## begin STORED DATA

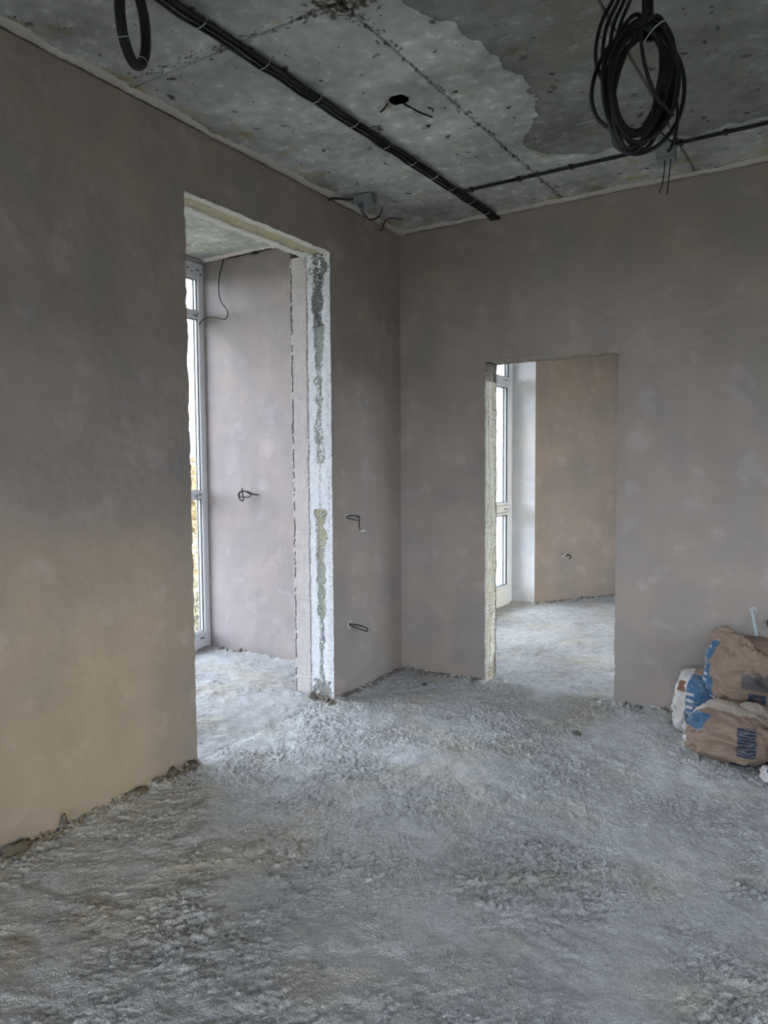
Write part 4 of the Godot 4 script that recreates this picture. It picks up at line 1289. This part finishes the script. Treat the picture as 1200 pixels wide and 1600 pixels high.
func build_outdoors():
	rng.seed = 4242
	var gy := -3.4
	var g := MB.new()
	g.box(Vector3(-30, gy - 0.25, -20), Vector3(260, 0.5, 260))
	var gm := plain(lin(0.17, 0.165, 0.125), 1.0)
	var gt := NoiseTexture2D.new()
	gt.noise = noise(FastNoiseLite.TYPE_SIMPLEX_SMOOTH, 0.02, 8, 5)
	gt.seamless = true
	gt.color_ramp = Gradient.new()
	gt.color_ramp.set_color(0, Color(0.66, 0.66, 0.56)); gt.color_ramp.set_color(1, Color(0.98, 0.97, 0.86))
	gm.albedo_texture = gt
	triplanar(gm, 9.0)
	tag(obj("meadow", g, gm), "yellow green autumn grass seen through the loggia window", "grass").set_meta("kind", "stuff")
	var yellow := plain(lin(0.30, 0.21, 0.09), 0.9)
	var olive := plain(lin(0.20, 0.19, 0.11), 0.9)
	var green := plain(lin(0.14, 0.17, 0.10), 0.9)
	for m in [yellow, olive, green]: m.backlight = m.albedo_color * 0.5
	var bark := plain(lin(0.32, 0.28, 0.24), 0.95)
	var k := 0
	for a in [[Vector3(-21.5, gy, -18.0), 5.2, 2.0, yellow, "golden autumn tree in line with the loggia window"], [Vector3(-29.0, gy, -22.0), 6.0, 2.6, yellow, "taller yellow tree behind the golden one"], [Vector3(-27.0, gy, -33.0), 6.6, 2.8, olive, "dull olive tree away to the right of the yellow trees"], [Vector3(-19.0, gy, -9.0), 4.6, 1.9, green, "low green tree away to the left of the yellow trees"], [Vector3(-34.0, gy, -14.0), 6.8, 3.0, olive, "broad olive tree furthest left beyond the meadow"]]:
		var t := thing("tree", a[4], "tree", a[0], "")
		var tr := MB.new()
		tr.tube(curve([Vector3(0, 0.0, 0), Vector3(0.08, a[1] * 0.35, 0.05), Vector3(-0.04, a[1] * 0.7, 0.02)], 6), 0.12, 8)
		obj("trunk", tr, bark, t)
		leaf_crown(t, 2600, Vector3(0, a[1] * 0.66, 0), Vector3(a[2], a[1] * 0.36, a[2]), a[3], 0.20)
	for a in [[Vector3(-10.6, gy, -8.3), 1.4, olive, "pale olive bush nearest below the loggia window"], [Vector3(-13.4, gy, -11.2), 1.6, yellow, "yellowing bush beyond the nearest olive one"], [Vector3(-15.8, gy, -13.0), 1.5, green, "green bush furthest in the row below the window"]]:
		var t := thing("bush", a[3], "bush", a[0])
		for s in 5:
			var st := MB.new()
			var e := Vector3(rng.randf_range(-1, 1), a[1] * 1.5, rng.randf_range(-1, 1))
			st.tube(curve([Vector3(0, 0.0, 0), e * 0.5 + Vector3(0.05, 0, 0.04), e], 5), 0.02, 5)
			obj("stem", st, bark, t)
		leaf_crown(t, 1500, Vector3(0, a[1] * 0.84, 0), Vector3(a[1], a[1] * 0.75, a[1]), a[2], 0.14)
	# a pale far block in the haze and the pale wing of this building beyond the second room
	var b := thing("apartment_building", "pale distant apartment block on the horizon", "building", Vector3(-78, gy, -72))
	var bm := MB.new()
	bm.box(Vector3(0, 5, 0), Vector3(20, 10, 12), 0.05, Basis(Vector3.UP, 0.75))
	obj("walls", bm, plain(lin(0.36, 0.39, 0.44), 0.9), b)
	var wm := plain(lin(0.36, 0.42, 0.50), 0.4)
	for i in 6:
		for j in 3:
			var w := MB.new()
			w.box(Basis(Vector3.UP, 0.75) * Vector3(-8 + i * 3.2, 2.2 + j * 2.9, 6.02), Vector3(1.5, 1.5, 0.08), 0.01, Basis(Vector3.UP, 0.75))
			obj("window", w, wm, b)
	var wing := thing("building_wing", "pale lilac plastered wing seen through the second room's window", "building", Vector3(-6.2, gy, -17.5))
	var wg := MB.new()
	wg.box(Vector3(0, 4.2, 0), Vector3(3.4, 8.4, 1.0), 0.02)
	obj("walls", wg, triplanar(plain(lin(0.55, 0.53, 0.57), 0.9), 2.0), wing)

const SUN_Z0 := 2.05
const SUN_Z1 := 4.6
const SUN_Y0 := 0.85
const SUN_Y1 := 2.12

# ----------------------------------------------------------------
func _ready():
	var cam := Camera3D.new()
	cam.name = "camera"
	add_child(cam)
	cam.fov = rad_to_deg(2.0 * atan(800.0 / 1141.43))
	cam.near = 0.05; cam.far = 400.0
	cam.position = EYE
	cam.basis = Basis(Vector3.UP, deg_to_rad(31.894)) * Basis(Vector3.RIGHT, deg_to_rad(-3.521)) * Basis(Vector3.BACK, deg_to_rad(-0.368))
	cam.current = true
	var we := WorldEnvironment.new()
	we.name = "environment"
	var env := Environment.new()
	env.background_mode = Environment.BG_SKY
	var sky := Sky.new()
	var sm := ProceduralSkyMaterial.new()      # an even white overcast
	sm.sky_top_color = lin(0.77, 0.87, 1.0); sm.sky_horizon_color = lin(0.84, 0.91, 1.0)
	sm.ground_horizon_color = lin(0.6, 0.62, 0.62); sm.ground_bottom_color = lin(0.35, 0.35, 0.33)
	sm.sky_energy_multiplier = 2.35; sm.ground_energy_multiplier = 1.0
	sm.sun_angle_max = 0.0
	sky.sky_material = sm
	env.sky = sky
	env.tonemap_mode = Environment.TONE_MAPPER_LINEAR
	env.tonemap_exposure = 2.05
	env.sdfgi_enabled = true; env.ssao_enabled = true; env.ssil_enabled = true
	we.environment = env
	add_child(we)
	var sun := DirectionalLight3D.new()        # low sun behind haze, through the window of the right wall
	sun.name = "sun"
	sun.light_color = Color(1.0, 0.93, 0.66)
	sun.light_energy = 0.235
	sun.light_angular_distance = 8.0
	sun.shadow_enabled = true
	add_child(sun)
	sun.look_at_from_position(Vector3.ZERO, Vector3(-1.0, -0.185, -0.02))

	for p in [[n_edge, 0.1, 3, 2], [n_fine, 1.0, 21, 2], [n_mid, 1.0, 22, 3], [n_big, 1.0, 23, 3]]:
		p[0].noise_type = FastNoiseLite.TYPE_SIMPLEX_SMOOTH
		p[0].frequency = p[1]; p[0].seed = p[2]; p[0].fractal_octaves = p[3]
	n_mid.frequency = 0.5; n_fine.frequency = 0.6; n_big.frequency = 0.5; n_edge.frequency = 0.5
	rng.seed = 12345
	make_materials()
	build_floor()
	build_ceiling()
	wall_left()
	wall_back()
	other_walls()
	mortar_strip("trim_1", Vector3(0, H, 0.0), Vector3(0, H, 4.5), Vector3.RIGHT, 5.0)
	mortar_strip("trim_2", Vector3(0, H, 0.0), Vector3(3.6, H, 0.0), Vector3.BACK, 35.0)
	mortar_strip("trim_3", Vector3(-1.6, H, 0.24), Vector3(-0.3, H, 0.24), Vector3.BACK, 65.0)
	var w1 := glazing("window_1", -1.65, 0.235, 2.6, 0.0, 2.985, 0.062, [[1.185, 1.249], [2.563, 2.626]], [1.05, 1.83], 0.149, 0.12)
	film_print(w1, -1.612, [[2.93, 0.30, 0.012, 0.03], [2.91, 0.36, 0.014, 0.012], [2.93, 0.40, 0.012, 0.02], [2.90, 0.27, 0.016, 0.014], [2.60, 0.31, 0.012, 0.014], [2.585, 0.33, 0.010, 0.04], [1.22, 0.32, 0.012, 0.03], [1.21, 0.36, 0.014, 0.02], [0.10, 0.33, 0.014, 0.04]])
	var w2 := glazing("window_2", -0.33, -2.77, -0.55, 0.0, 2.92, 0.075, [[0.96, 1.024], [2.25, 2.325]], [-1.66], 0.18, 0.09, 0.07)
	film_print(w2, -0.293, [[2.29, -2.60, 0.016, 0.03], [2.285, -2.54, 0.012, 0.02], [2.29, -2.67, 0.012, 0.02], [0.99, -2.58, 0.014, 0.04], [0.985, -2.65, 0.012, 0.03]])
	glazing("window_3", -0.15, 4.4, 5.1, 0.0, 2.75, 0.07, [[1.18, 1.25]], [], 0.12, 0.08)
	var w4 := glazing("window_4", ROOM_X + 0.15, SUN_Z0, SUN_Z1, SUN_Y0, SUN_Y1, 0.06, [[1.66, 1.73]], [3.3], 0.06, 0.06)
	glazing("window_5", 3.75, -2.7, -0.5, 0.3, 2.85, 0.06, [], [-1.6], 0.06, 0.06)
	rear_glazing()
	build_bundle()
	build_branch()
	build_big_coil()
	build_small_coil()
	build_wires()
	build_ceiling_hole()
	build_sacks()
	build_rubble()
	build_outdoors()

## end STORED DATA

> WHAT YOU ARE ASKED TO DO: Report all lines of the data above that include the string "this".

> ANSWER TO THE TASK:
Write part 4 of the Godot 4 script that recreates this picture. It picks up at line 1289. This part finishes the script. Treat the picture as 1200 pixels wide and 1600 pixels high.
	# a pale far block in the haze and the pale wing of this building beyond the second room